The revised funeral rites for popes — officially the Ordo Exsequiarum Romani Pontificis — will employ simpler language, and the tradition of encasing the body in three successive coffins of different materials will be ended. The new rules also provide guidelines for burying popes who choose not to be entombed in St. Peter’s Basilica, the traditional resting place, accommodating Francis’ intention to be buried in the Basilica of St. Mary Major, two miles away from St. Peter’s in Rome.
Francis has a special devotion to the Virgin Mary and to the Basilica of St. Mary Major especially, which he used to visit when he would come to Rome when he was still archbishop in Argentina. The pope makes sure to stop and pray before the painting of Mary in the Basilica before, and after, every papal trip and on other special occasions.
In “The Successor: My Recollections of Benedict XVI,” a book of interviews with Spanish journalist Javier Martinez-Brocal, Francis voiced his distaste for the fanfare of pompous practices used during papal funerals and stated that he would like his own funeral to “be like that of any other Christian.”
The new edition of the funeral rites is an update of the protocols previously approved by Pope John Paul II, which were used with some adaptations for Benedict’s funeral. They, too, simplified and streamlined procedures for papal funerals, part of a trend that started in the 20th century as the popes’ political authority declined after the Vatican lost the papal states.
Ravelli told Vatican news outlets on Wednesday that the goal of the reform is to make the pope’s death more evocative of the death of a pastor or a bishop of Rome than that of “one of the powerful in this world.”
Among the most notable changes in the service, it will no longer refer to the pope by his former grandiloquent titles and will mostly use the Latin words for “pope” and “bishop” and “pastor.” The confirmation of the pope’s death, usually made by the camerlengo, or papal chancellor, will now take place in the papal chapel and no longer in the pope’s rooms.

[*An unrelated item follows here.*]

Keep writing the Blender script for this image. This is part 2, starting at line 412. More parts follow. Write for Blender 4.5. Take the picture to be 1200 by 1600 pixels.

The current camerlengo is U.S. Cardinal Kevin Joseph Farrell, who is charged with overseeing the Holy See between the death of a pope and the election of another.
The new rules stipulate that the pope’s body will be immediately placed in a simple, zinc-lined wooden coffin before being moved to the Basilica of St. Peter. The customary stop at the Apostolic Palace has been eliminated in the new reform, and there will only be one vigil over the body instead of two.
At the basilica, mourners will have an opportunity to pay their respects to the deceased pontiff, who will no longer be displayed atop a temporary wooden structure called a catafalque. The papal staff will no longer be displayed at his side as he lies in state. At the basilica, the coffin will be closed, and there will be a customary funeral Mass.
At the final station, the burial location, the coffin will no longer be placed inside the three coffins made of cypress, lead and oak, making the ceremony much shorter.
Most popes from the past are buried beneath St. Peter’s Basilica, but Francis requested new protocols on how to move the pope’s casket to another place of burial, to smooth his own removal after death to St. Mary Major.